## Required work
Both the line containing "Write the bpy" and the line containing "scene.view_settings.gamma = 1" are to be reproduced exactly, along with every line between them, and nothing more.

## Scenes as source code
------

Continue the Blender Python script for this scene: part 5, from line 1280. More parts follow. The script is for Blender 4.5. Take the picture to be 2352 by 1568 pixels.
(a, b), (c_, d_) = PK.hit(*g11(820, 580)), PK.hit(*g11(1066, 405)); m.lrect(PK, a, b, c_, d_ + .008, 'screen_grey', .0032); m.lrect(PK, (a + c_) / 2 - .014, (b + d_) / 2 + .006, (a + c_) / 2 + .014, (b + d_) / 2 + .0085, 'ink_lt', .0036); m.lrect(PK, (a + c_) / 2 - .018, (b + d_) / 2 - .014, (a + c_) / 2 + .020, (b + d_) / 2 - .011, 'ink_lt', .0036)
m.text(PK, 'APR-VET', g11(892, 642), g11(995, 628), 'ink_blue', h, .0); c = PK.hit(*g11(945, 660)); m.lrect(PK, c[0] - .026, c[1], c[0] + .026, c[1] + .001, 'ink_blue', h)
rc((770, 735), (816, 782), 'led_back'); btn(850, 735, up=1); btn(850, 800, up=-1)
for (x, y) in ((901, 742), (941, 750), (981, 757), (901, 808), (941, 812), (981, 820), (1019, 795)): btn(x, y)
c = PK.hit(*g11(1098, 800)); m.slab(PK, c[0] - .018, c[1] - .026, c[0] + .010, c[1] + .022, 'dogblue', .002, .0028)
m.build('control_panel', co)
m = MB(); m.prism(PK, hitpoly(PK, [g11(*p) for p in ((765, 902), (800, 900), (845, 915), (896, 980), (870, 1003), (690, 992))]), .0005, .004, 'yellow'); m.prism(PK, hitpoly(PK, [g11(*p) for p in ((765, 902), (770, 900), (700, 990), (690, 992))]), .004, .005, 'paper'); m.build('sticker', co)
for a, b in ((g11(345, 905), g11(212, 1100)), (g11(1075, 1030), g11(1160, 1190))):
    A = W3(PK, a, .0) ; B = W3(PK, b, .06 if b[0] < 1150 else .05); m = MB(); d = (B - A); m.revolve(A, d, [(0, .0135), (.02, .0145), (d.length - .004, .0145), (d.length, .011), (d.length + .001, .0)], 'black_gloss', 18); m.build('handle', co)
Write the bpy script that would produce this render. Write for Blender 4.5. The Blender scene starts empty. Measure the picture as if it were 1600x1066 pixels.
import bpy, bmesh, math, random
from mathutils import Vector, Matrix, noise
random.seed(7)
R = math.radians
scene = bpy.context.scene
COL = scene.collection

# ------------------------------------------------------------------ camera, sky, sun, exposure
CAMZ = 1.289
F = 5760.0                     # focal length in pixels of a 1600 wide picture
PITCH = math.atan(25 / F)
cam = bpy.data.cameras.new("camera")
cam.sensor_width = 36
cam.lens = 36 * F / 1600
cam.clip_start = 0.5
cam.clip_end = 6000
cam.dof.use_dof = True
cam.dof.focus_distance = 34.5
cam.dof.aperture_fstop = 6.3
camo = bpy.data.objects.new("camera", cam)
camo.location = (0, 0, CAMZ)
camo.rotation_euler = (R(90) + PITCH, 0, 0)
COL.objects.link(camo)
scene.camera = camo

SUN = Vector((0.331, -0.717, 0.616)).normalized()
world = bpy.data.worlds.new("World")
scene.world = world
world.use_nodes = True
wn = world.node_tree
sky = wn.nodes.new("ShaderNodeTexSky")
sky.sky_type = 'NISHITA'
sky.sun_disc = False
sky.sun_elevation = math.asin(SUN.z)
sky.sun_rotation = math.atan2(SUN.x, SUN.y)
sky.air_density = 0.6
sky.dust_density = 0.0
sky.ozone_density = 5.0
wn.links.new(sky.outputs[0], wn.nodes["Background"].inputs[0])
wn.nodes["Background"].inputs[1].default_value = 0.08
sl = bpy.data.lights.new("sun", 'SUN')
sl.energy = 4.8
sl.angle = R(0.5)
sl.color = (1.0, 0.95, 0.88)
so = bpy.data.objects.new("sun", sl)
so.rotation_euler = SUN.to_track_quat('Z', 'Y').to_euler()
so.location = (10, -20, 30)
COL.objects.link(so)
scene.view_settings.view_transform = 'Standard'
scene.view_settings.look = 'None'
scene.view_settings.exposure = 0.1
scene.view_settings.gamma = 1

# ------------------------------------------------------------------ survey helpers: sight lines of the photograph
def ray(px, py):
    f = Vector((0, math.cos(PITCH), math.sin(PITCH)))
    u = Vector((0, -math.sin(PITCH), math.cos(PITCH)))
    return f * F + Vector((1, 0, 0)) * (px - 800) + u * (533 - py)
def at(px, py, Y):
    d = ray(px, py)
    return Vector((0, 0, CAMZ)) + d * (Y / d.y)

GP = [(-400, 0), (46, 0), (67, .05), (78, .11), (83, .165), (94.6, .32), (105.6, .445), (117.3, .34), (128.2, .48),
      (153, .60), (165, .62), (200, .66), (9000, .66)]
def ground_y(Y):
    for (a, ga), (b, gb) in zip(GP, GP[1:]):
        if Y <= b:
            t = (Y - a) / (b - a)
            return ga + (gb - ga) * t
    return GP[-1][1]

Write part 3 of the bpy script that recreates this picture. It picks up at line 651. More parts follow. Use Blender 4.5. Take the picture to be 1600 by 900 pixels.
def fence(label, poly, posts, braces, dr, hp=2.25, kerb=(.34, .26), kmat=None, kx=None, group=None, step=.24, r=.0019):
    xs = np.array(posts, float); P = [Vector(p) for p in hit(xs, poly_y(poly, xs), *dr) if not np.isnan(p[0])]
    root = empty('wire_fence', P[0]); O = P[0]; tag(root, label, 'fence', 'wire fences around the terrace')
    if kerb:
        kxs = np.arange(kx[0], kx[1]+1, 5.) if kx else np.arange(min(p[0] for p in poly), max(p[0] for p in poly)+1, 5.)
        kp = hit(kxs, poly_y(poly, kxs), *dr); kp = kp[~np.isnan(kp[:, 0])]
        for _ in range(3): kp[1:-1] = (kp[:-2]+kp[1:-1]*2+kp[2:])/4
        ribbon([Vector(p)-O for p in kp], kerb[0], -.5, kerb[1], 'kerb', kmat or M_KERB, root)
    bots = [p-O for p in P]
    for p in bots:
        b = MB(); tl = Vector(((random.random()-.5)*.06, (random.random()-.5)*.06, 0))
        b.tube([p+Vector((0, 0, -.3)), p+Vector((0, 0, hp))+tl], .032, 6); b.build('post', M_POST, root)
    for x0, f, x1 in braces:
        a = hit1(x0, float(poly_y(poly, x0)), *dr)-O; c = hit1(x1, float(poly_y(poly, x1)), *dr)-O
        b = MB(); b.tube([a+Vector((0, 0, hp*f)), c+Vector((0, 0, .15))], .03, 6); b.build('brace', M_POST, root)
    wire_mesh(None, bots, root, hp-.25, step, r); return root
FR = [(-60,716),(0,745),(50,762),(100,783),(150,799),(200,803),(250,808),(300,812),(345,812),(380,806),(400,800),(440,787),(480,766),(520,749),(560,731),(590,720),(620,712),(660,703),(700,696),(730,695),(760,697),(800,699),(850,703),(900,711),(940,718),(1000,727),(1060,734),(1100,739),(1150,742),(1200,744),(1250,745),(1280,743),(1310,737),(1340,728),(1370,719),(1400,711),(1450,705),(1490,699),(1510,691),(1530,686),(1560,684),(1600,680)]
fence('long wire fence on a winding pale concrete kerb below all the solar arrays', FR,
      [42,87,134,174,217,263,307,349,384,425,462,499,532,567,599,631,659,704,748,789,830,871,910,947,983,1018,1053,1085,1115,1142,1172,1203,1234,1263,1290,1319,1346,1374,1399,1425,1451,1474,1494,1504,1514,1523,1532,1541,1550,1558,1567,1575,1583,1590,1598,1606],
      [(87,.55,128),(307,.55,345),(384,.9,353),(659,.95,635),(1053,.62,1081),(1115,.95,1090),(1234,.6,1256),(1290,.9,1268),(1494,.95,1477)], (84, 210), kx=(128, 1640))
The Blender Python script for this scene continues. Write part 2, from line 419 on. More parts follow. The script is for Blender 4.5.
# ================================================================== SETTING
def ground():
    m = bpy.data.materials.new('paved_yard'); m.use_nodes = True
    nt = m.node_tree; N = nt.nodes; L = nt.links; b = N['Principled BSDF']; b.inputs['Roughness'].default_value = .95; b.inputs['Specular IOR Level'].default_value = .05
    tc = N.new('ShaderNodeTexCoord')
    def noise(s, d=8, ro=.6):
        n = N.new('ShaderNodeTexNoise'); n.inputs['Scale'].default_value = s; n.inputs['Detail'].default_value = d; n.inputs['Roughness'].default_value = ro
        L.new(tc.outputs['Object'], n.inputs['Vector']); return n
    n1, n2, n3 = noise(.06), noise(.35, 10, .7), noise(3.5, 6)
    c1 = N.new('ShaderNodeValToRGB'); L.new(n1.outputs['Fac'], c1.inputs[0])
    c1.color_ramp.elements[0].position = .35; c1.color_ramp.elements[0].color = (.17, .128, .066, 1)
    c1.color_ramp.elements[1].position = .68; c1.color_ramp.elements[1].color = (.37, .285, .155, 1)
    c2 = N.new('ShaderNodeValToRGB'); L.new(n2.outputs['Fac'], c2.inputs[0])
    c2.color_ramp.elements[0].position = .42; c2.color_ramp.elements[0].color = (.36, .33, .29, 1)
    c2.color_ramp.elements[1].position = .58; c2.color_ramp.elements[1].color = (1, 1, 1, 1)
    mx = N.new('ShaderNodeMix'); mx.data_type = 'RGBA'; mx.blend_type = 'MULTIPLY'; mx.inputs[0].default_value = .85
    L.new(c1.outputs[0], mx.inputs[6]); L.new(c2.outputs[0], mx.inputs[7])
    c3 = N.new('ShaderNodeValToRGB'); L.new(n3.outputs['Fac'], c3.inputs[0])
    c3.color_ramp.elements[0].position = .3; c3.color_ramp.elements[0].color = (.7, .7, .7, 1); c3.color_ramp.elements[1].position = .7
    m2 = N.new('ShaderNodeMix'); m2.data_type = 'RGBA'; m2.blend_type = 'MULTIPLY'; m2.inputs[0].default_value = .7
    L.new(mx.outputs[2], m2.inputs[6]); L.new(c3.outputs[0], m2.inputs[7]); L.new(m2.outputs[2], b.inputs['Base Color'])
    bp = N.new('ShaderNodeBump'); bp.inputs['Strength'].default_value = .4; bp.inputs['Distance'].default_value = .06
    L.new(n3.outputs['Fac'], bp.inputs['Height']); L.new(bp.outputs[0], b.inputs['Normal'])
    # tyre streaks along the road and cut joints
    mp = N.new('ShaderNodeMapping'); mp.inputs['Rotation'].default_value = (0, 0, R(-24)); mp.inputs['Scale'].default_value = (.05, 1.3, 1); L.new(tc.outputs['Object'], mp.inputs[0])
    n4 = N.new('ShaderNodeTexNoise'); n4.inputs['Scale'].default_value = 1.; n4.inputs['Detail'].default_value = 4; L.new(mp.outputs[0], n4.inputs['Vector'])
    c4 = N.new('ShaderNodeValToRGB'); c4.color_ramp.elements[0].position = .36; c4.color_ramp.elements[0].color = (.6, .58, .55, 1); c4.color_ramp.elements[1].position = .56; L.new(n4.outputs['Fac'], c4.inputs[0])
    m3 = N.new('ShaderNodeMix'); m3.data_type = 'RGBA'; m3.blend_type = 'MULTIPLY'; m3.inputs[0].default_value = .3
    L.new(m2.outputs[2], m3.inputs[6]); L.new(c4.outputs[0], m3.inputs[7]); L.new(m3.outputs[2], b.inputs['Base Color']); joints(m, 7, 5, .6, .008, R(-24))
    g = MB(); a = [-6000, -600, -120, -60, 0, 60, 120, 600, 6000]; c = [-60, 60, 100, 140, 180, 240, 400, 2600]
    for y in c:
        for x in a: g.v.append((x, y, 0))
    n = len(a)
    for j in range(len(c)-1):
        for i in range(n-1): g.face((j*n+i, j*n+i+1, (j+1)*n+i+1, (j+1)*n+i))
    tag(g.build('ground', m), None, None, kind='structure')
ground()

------

## Output of the exercise
Write the bpy script that would produce this render. Write for Blender 4.5. The Blender scene starts empty. Measure the picture as if it were 1600x1066 pixels.
import bpy, bmesh, math, random
from mathutils import Vector, Matrix, noise
random.seed(7)
R = math.radians
scene = bpy.context.scene
COL = scene.collection

# ------------------------------------------------------------------ camera, sky, sun, exposure
CAMZ = 1.289
F = 5760.0                     # focal length in pixels of a 1600 wide picture
PITCH = math.atan(25 / F)
cam = bpy.data.cameras.new("camera")
cam.sensor_width = 36
cam.lens = 36 * F / 1600
cam.clip_start = 0.5
cam.clip_end = 6000
cam.dof.use_dof = True
cam.dof.focus_distance = 34.5
cam.dof.aperture_fstop = 6.3
camo = bpy.data.objects.new("camera", cam)
camo.location = (0, 0, CAMZ)
camo.rotation_euler = (R(90) + PITCH, 0, 0)
COL.objects.link(camo)
scene.camera = camo

SUN = Vector((0.331, -0.717, 0.616)).normalized()
world = bpy.data.worlds.new("World")
scene.world = world
world.use_nodes = True
wn = world.node_tree
sky = wn.nodes.new("ShaderNodeTexSky")
sky.sky_type = 'NISHITA'
sky.sun_disc = False
sky.sun_elevation = math.asin(SUN.z)
sky.sun_rotation = math.atan2(SUN.x, SUN.y)
sky.air_density = 0.6
sky.dust_density = 0.0
sky.ozone_density = 5.0
wn.links.new(sky.outputs[0], wn.nodes["Background"].inputs[0])
wn.nodes["Background"].inputs[1].default_value = 0.08
sl = bpy.data.lights.new("sun", 'SUN')
sl.energy = 4.8
sl.angle = R(0.5)
sl.color = (1.0, 0.95, 0.88)
so = bpy.data.objects.new("sun", sl)
so.rotation_euler = SUN.to_track_quat('Z', 'Y').to_euler()
so.location = (10, -20, 30)
COL.objects.link(so)
scene.view_settings.view_transform = 'Standard'
scene.view_settings.look = 'None'
scene.view_settings.exposure = 0.1
scene.view_settings.gamma = 1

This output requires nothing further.